Le changement climatique constitue désormais «une source majeure de risque sur les marchés pétroliers», affirme Jorge Leon, analyste chez Rystad Energy, qui s'attend par ailleurs à ce qu'il ne fasse «que croître dans les années à venir», à mesure que ses effets «deviendront plus visibles et plus extrêmes».

Difficile à prévoir

Des analystes le comparent même au risque géopolitique en ce qu'ils sont tous deux difficiles à prévoir et qu'ils se répercutent sur les prix en fonction des risques liés à l'offre ou à la demande. En revanche, «le risque climatique est moins gérable à court et moyen terme», estime M. Leon.

Il pourrait pourtant l'être à plus long terme en réduisant les émissions carbone, selon lui.

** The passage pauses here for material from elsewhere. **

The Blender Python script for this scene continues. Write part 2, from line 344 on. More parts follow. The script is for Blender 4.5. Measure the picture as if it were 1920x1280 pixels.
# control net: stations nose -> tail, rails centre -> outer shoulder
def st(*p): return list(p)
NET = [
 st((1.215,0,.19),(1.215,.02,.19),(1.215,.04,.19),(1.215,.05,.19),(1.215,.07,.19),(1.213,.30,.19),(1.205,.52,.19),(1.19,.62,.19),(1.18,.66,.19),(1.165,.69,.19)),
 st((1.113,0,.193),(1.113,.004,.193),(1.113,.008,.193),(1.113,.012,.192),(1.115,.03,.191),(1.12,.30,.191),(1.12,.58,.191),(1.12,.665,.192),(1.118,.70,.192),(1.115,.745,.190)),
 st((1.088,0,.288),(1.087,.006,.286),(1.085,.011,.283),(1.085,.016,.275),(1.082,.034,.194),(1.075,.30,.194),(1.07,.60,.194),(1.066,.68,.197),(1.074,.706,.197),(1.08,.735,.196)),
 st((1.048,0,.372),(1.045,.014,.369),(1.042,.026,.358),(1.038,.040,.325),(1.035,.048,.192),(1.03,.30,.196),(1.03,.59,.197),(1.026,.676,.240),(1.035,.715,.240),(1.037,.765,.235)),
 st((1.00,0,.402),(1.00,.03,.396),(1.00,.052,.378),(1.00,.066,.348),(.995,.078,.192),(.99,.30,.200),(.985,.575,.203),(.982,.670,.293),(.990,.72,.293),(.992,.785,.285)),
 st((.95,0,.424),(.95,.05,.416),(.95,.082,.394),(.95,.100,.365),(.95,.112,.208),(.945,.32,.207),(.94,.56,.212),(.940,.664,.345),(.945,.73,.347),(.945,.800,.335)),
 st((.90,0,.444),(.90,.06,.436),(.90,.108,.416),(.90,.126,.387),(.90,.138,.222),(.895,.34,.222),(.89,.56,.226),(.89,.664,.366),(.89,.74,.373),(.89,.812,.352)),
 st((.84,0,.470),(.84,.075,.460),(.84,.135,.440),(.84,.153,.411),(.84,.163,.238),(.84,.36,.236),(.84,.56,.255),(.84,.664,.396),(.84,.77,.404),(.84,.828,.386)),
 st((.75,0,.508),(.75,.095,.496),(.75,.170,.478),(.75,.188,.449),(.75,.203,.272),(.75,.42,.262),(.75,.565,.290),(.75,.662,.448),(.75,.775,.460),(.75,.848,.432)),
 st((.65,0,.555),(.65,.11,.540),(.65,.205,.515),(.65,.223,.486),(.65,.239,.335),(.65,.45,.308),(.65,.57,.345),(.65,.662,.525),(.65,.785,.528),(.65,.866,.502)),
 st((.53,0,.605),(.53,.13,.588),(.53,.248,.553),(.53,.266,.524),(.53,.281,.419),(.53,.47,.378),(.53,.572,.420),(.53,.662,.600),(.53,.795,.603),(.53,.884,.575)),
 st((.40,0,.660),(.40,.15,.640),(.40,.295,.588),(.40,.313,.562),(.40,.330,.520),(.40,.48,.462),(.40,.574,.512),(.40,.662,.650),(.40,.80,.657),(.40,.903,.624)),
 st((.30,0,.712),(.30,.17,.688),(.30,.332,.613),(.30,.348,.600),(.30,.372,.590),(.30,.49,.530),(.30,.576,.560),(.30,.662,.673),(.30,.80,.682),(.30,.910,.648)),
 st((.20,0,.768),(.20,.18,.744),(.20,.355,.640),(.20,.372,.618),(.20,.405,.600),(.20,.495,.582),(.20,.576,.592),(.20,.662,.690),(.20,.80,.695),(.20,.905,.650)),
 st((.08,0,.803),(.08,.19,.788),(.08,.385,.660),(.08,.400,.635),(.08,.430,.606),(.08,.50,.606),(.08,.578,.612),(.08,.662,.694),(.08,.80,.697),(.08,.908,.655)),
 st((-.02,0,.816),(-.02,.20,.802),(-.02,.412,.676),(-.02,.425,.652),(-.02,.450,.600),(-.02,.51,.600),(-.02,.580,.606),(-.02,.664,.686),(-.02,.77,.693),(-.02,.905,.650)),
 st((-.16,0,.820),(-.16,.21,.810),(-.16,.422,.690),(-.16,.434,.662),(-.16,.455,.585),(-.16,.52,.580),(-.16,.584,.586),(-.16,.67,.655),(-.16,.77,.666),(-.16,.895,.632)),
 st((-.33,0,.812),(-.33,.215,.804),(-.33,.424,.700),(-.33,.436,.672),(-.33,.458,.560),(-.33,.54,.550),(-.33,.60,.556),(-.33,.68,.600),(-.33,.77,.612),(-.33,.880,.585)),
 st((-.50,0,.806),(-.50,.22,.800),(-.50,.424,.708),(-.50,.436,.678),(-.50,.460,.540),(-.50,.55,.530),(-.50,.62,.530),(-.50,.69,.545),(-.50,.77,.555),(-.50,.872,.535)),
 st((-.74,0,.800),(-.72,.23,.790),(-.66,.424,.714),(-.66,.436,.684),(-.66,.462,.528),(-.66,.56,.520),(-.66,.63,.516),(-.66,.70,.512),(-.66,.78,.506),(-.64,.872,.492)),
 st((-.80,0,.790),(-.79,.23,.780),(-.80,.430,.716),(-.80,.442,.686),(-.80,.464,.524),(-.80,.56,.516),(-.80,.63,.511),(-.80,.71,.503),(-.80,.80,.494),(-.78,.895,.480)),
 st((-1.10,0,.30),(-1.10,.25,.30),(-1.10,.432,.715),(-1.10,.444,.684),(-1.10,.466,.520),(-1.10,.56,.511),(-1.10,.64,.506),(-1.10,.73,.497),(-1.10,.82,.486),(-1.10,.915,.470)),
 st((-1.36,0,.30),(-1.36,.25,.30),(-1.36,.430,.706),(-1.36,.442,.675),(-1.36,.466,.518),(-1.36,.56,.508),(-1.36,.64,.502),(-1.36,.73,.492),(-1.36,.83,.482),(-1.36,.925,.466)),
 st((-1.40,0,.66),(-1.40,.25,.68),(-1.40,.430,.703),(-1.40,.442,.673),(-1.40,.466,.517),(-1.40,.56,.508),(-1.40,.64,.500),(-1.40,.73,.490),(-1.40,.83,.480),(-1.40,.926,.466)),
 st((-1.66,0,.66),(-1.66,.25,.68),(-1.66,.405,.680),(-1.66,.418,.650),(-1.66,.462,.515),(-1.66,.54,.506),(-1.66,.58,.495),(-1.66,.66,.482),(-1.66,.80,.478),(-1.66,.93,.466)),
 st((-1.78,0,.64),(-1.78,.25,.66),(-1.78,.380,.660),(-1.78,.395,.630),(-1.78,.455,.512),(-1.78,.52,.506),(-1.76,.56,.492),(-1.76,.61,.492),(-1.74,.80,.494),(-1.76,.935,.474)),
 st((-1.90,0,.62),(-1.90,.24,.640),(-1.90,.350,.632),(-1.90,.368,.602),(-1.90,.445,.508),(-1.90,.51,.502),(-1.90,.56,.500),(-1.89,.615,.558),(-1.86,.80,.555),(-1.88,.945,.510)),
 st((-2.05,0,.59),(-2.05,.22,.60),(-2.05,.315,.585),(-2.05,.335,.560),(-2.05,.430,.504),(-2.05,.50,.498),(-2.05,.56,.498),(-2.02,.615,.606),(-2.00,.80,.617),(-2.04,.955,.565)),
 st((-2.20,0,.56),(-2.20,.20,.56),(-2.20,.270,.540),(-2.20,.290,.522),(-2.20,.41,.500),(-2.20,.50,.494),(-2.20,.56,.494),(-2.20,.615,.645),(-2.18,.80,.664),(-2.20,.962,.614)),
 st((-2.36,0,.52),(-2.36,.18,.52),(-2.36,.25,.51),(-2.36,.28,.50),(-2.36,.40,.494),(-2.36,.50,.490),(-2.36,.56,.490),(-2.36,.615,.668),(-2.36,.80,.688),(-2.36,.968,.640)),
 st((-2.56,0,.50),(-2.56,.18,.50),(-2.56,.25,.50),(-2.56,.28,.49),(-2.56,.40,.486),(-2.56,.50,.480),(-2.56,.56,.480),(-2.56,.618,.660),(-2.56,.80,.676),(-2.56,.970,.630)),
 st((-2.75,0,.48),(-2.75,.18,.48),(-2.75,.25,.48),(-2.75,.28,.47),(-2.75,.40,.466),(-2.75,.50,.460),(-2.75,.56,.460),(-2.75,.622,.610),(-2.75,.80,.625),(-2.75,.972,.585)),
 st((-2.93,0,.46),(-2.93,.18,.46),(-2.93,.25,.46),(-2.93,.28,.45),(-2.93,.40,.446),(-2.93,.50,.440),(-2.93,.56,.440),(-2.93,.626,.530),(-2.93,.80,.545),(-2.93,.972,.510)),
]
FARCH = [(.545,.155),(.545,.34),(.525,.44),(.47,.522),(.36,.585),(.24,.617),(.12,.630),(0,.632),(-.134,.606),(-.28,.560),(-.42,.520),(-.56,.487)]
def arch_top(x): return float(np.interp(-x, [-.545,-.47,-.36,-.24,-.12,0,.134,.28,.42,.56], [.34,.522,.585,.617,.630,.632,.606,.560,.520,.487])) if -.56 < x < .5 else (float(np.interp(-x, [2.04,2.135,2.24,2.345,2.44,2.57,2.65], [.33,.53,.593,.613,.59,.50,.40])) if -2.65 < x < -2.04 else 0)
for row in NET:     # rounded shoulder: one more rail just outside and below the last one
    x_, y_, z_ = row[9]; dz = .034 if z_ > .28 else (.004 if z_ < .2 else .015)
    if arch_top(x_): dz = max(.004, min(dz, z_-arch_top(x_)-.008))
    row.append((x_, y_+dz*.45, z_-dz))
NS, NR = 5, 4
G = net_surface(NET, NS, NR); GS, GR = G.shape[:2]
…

Si les combustibles fossiles sont les plus grands contributeurs au réchauffement, le dérèglement du climat pèse donc aussi en retour, de plus en plus visiblement, sur les opérations des groupes pétroliers et gaziers.

«Le changement climatique a affecté et affectera encore la production» de pétrole, résume Tamas Varga, analyste chez PVM Energy interrogé par l'AFP, expliquant par exemple que le temps plus chaud entraine des dysfonctionnements des raffineries.

«De nombreuses raffineries européennes ont été conçues dans les années 60 et 70, principalement pour résister à des températures plus froides que chaudes», ajoute Han Tan.

Les combustibles fossiles, à savoir le charbon, le pétrole et le gaz, sont responsables de plus de 75% des émissions mondiales de gaz à effet de serre d'après les Nations Unies.

Pour la première fois, les pays du monde entier avaient approuvé lors de la COP28 à Dubaï un compromis historique ouvrant la voie à l'abandon progressif des énergies fossiles, malgré de nombreuses concessions aux pays riches en pétrole et en gaz. Le texte adopté par consensus n'appelle cependant pas directement à la sortie des énergies fossiles.

«On ne peut pas s'attendre rationnellement à ce que les investisseurs inversent le phénomène alors qu'ils essaient de maximiser leurs profits», lance Ipek Ozkardeskaya, de chez Swissquote.

De fait, les majors pétrolières britanniques Shell et BP ont rétro-pédalé ces derniers mois sur certains objectifs climatiques.

Pour l'analyste, tant que les «coûts financiers des dommages climatiques ne dépassent pas les bénéfices», la solution ne pourra pas venir de l'économie.

«Seuls des changements réglementaires concrets, radicaux et mondiaux ayant des conséquences financières significatives (...) pourraient orienter les capitaux vers les énergies propres et durables», affirme-t-elle.